Bothe and Pickhan were inspired by their students’ achievements and research results, so they decided to apply for the USC Shoah Foundation Teaching Fellowship in order to teach the course three more times in the upcoming years. They intend to research a total of 50 families affected by the Polenaktion.
They are also working with former students on a public exhibition in Berlin, planned for October 2017, which will focus on the life stories of Polenaktion victims and survivors. The exhibition will be developed with four partners, among them the Aktives Museum Berlin and the Fundacja Tres, a Polish foundation commemorating the Polenaktion in the town of Zbaszyn, where about 9,000 people were deported. The exhibition will combine physical and virtual components, including a database of families affected by Polenaktion and testimonies from the Visual History Archive. There may also be an app with guided walking tours to historical sites in Berlin and QR codes placed around the city for more information.
The instructors said that although they are both experienced working with the Visual History Archive, working with the ever-expanding collection of testimonies is still a huge undertaking. They are looking forward to collaborating with USC Shah Foundation staff during their fellowship.
“Being in collaborative exchange can only deepen our understanding of the archive and improve our teaching,” Bothe and Pickhan said. “Furthermore we hope to develop ideas together, how testimonies could be included in the planned exhibition.”
Bothe and Pickhan said the testimonies allow students to have a personal connection to history, and teach them about the Holocaust in great detail. But it is also important that they learn to use the testimonies along with other sources.

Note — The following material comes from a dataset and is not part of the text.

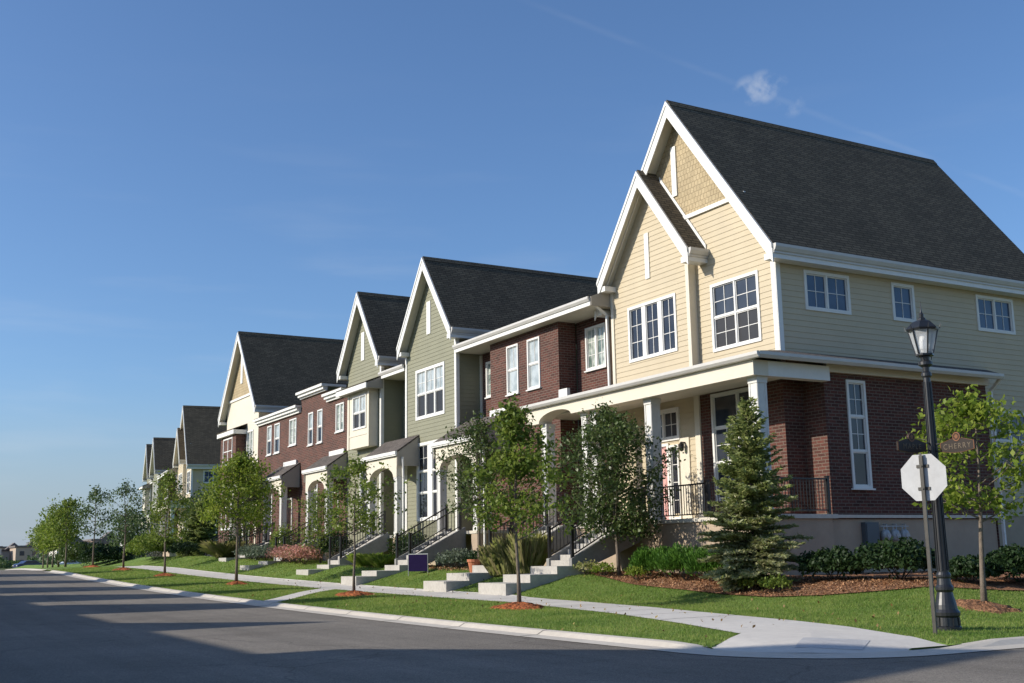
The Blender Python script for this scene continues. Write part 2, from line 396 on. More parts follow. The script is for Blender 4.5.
drape('ramp_panel', [(11.75, 12.55), (12.35, 11.85), (13.15, 12.45), (12.55, 13.2)], plain('ramp_panel_grey', (.46, .45, .44), .9, .1, 6, .5, 90), .031, .3, hf=hramp)
# sidewalk control joints
mb = MB()
for y in np.arange(18, 80, 1.55):
    def lerp(pts, y):
        p = sorted(pts, key=lambda q: q[1])
        return float(np.interp(y, [q[1] for q in p], [q[0] for q in p]))
    x0, x1 = lerp(SW_LOW, y), lerp(SW_UP, y)
    n = 4
    for k in range(n):
        a, b = x0+(x1-x0)*k/n, x0+(x1-x0)*(k+1)/n
        mb.poly([(a, y, H(a, y)+.0245), (b, y, H(b, y)+.0245), (b, y+.034, H(b, y+.034)+.0245), (a, y+.034, H(a, y+.034)+.0245)])
setp(mb.build('sidewalk_joints', plain('joint_dirt', (.16, .15, .13), .9)), kind='structure')
# rolled curb with gutter pan, street side then corner
prof = [(-.55, .002), (-.2, .012), (-.08, .075), (.0, .088), (.10, .082), (.10, -.08)]   # distance from curb line outward, height
def curb(name, path):
    """path: (x, y, nx, ny, lowered)  n points to the lawn"""
    mb = MB(); n = len(prof)
    for (x, y, nx, ny, lw) in path:
        for d, z in prof:
            zz = z if z < .02 else z*(1-.80*lw)
            mb.v.append((x+nx*d, y+ny*d, float(g(y))+zz+.004))
    for i in range(len(path)-1):
        for k in range(n-1):
            mb.f.append((i*n+k, (i+1)*n+k, (i+1)*n+k+1, i*n+k+1))
    return setp(mb.build(name, M['curb']), kind='structure')
path = [(10.98, y, 1, 0, 0) for y in np.arange(76, 14.9, -1.)]
path += [(10.98, 14.4, 1, 0, 0), (10.98, 13.9, 1, 0, .3), (10.98, 13.4, 1, 0, 1)]
cx, cy, r = 12.9, 13.4, 1.92
for a in range(10, 90, 10):
    t = R(a); path.append((cx-r*math.cos(t), cy-r*math.sin(t), math.cos(t), math.sin(t), 1))
path += [(12.9, 11.48, 0, 1, 1), (13.5, 11.48, 0, 1, 1), (14.1, 11.48, 0, 1, .5), (14.7, 11.48, 0, 1, 0)]+[(x, 11.48, 0, 1, 0) for x in np.arange(16, 70, 3.)]
curb('curb', path)
curb('curb', [(10.98, y, 1, 0, 0) for y in np.arange(100, 80.9, -1.)]+[(11.4, 80.2, .7, .7, 0), (12.5, 79.9, 0, 1, 0)])
mb = MB()
for y in np.arange(18, 76, 3.05):
    for (d0, z0), (d1, z1) in zip(prof[:-2], prof[1:-1]):
        mb.poly([(10.98+d0, y, float(g(y))+z0+.007), (10.98+d1, y, float(g(y))+z1+.007), (10.98+d1, y+.04, float(g(y))+z1+.007), (10.98+d0, y+.04, float(g(y))+z0+.007)])
setp(mb.build('curb_joints', bpy.data.materials['joint_dirt']), kind='structure')

# ------------------------------------------------------------------ house kit
def P(ax, c, u, d, z): return (c-d, u, z) if ax == 'x' else (u, c-d, z)
def lbox(mb, ax, c, u0, u1, d0, d1, z0, z1):
    if ax == 'x': mb.box(c-d1, c-d0, u0, u1, z0, z1)
    else: mb.box(u0, u1, c-d1, c-d0, z0, z1)
LAP = .182; LIP = .016
def wall(name, ax, c, poly, mat, parent, holes=(), siding=False, reveal=.09, label=None, lap=LAP):
    bm = bmesh.new(); es = []
    loops = [poly]+[[(h[0], h[2]), (h[1], h[2]), (h[1], h[3]), (h[0], h[3])] for h in holes]
    for lp in loops:
        vs = [bm.verts.new((u, z, 0)) for u, z in lp]
        es += [bm.edges.new((vs[i], vs[(i+1) % len(vs)])) for i in range(len(vs))]
    bmesh.ops.triangle_fill(bm, edges=es, use_beauty=True)
    z0 = min(p[1] for p in poly); z1 = max(p[1] for p in poly)
    mb = MB()
    if siding:
        k0 = math.floor(z0/lap); k = k0+1
        while k*lap < z1:
            bmesh.ops.bisect_plane(bm, geom=bm.verts[:]+bm.edges[:]+bm.faces[:], plane_co=(0, k*lap, 0), plane_no=(0, 1, 0)); k += 1
        for f in bm.faces:
            zc = f.calc_center_median().y; kk = math.floor(zc/lap); zb = kk*lap
            def off(z): return LIP*(1-(z-zb)/lap)
            mb.poly([P(ax, c, v.co.x, off(v.co.y), v.co.y) for v in f.verts])
            for e in f.edges:
                a, b = e.verts
                if abs(a.co.y-zb) < 1e-4 and abs(b.co.y-zb) < 1e-4:
                    mb.poly([P(ax, c, a.co.x, 0, zb), P(ax, c, b.co.x, 0, zb), P(ax, c, b.co.x, LIP, zb), P(ax, c, a.co.x, LIP, zb)])
    else:
        for f in bm.faces: mb.poly([P(ax, c, v.co.x, 0, v.co.y) for v in f.verts])
    bm.free()
    top = LIP if siding else 0
    for h in holes:
        q = [(h[0], h[2]), (h[1], h[2]), (h[1], h[3]), (h[0], h[3])]
        for i in range(4):
            a, b = q[i], q[(i+1) % 4]
            mb.poly([P(ax, c, a[0], top*0, a[1]), P(ax, c, b[0], 0, b[1]), P(ax, c, b[0], -reveal, b[1]), P(ax, c, a[0], -reveal, a[1])])
    me = bpy.data.meshes.new(name)
    me.from_pydata([(v[0]-ORG.x, v[1]-ORG.y, v[2]-ORG.z) for v in mb.v], [], mb.f)
    # orient outward
    out = Vector((-1, 0, 0)) if ax == 'x' else Vector((0, -1, 0))
    bm = bmesh.new(); bm.from_mesh(me); bm.normal_update()
    for f in bm.faces:
        if f.normal.dot(out) < -.1 or (abs(f.normal.dot(out)) < .1 and f.normal.z > .5 and siding): f.normal_flip()
    bm.to_mesh(me); bm.free(); auto_uv(me); me.materials.append(mat)
    o = bpy.data.objects.new(name, me); COL.objects.link(o); o.parent = parent
    if label: o['label'] = label
    return o
def hole(u0, u1, z0, z1, cw): return (u0+cw*.55, u1-cw*.55, z0+cw*.55, z1-cw*.55)
def window(parent, ax, c, u0, u1, z0, z1, cols=1, rows=((1, 2, 2),), cw=.10, mull=.07, glass='glass', proud=.045, bot_glass=None, sill=False, label=None, recess=.0, mat='white'):
    """rows (from the top): (relative height, muntin cols, muntin rows, [glass])"""
    fr = MB(); sa = MB(); pa = {}
    for a in ((u0, u0+cw, z0, z1), (u1-cw, u1, z0, z1), (u0+cw, u1-cw, z1-cw, z1), (u0+cw, u1-cw, z0, z0+cw)):
        lbox(fr, ax, c, a[0], a[1], -.06, proud, a[2], a[3])
    if sill: lbox(fr, ax, c, u0-.06, u1+.06, 0, proud+.05, z0-.05, z0+.0)
    if glass == 'glass' and random.random() < .35: glass = 'glassb'
    iw = (u1-u0-2*cw-(cols-1)*mull)/cols
    tot = sum(r[0] for r in rows); ih = z1-z0-2*cw-(len(rows)-1)*.055
    for i in range(cols):
        a = u0+cw+i*(iw+mull)
        if i: lbox(fr, ax, c, a-mull, a, -.06, proud-.02, z0+cw, z1-cw)
        zt = z1-cw
        for j, r in enumerate(rows):
            hh = ih*r[0]/tot; b0 = zt-hh
            if j: lbox(fr, ax, c, a, a+iw, -.06, proud-.028, zt, zt+.055)
            s = .032
            for q in ((a, a+s, b0, zt), (a+iw-s, a+iw, b0, zt), (a+s, a+iw-s, zt-s, zt), (a+s, a+iw-s, b0, b0+s)):
                lbox(sa, ax, c, q[0], q[1], -.055, -.008, q[2], q[3])
            m = .022
            for k in range(1, r[1]):
                uc = a+iw*k/r[1]; lbox(sa, ax, c, uc-m/2, uc+m/2, -.045, -.022, b0+s, zt-s)
            for k in range(1, r[2]):
                zc = b0+hh*k/r[2]; lbox(sa, ax, c, a+s, a+iw-s, -.043, -.024, zc-m/2, zc+m/2)
            gl = r[3] if len(r) > 3 else glass
            pm = pa.setdefault(gl, MB())
            jt = random.uniform(-.004, .004)
            pm.poly([P(ax, c, a+s, -.04+jt, b0+s), P(ax, c, a+iw-s, -.04-jt, b0+s), P(ax, c, a+iw-s, -.04-jt, zt-s), P(ax, c, a+s, -.04+jt, zt-s)])
            zt = b0-.055
    w = fr.build('window', M[mat], parent, label)
    sa.build('sash', M['white'], w)
    for k, v in pa.items(): v.build('pane', M[k], w)
    return hole(u0, u1, z0, z1, cw)
def gable_roof(parent, yc, ye0, ye1, z_e, z_r, xf, xb, over=.45, mat='shingle', gut='x', rake=.30, hip=False):
    """ridge along X. roof slabs, white rakes in front, soffits, gutters along the eaves"""
    th = .16
    mb = MB()
    for s, ye in ((-1, ye0), (1, ye1)):
        n = Vector((0, (z_r-z_e)*s, abs(ye-yc))).normalized()
        o = n*th
        A, B = (xf, ye, z_e), (xf, yc, z_r)
        zt = o.z/ (abs(n.z)) if n.z else 0
        up = th/abs(n.z)
        pts = [(xf, ye, z_e), (xf, yc, z_r), (xf, yc, z_r+up), (xf, ye+o.y*0, z_e+up)]
        mb.prism(pts, (xb-xf, 0, 0))
    mb.build('roof', M[mat], parent)
    up = th/math.cos(math.atan2(z_r-z_e, yc-ye0))
    # ridge cap
    mb = MB()
    for s in (-1, 1):
        ye = ye0 if s < 0 else ye1; k = (z_r-z_e)/abs(ye-yc)
        mb.prism([(xf, yc, z_r+up+.035), (xf, yc+s*.17, z_r+up+.035-.17*k), (xf, yc+s*.17, z_r+up+.004-.17*k), (xf, yc, z_r+up+.004)], (xb-xf, 0, 0))
    mb.build('ridge_cap', M[mat], parent)
    mb = MB(); h = rake/math.cos(math.atan2(z_r-z_e, yc-ye0))
    for s, ye in ((-1, ye0), (1, ye1)):
        k = (z_r-z_e)/abs(ye-yc)
        # main rake board, with a shadow board above it
        mb.prism([(xf-.035, ye, z_e+up*.55), (xf-.035, yc, z_r+up*.55), (xf-.035, yc, z_r+up*.55-h), (xf-.035, ye+(-s)*.0, z_e+up*.55-h)], (.035, 0, 0))
        mb.prism([(xf-.065, ye, z_e+up*.9), (xf-.065, yc, z_r+up*.9), (xf-.065, yc, z_r+up*.55-.06), (xf-.065, ye, z_e+up*.55-.06)], (.0655, 0, 0))
    mb.build('rake_board', M['white'], parent)
    mb = MB()
    for s, ye in ((-1, ye0), (1, ye1)):
        mb.prism([(xf, ye, z_e-.012), (xf, yc, z_r-.012), (xf, yc, z_r-.06), (xf, ye, z_e-.06)], (over, 0, 0))
    mb.build('soffit', M['soffit'], parent)
    mb = MB()
    for s, ye in ((-1, ye0), (1, ye1)):
        if gut == 'none': break
        if gut == 'right' and s > 0: continue
        x0 = xf+.0
        # K profile gutter and fascia, returned at the front
        y = ye+s*.0
        pr = [(y+s*.004, z_e+up-.03), (y+s*.13, z_e+up-.03), (y+s*.13, z_e+up-.12), (y+s*.07, z_e+.03), (y+s*.035, z_e+.03), (y+s*.035, z_e-.05), (y+s*.004, z_e-.05)]
        mb = MB(); mb.prism([(x0+.003, a, b) for a, b in pr], (xb-x0-.003, 0, 0)); mb.build('gutter', M['gutter'], parent)
    mb = MB()
    for s, ye in ((-1, ye0), (1, ye1)):
        if gut == 'none': break
        a, b = sorted((ye, ye-s*.42))
        mb = MB(); mb.box(xf+.006, xb-.01, a+.003, b-.003, z_e-.20, z_e-.012); mb.build('eave_box', M['white'], parent)
def trimboard(parent, ax, c, u0, u1, z0, z1, mat='white', d=.05, name='corner_board'):
    mb = MB(); lbox(mb, ax, c, u0, u1, -.01, d, z0, z1); return mb.build(name, M[mat], parent)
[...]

“We have to enable students to work responsibly with testimonies and bring the individual memories, as they were taped, into dialogue with other sources from different archives,” they said. “Our students could learn in great detail about the pre-war lives of the families in Berlin as well as about the persecution of each family and their members. But we also teach them to use further materials to be able to write a broader history of each family.”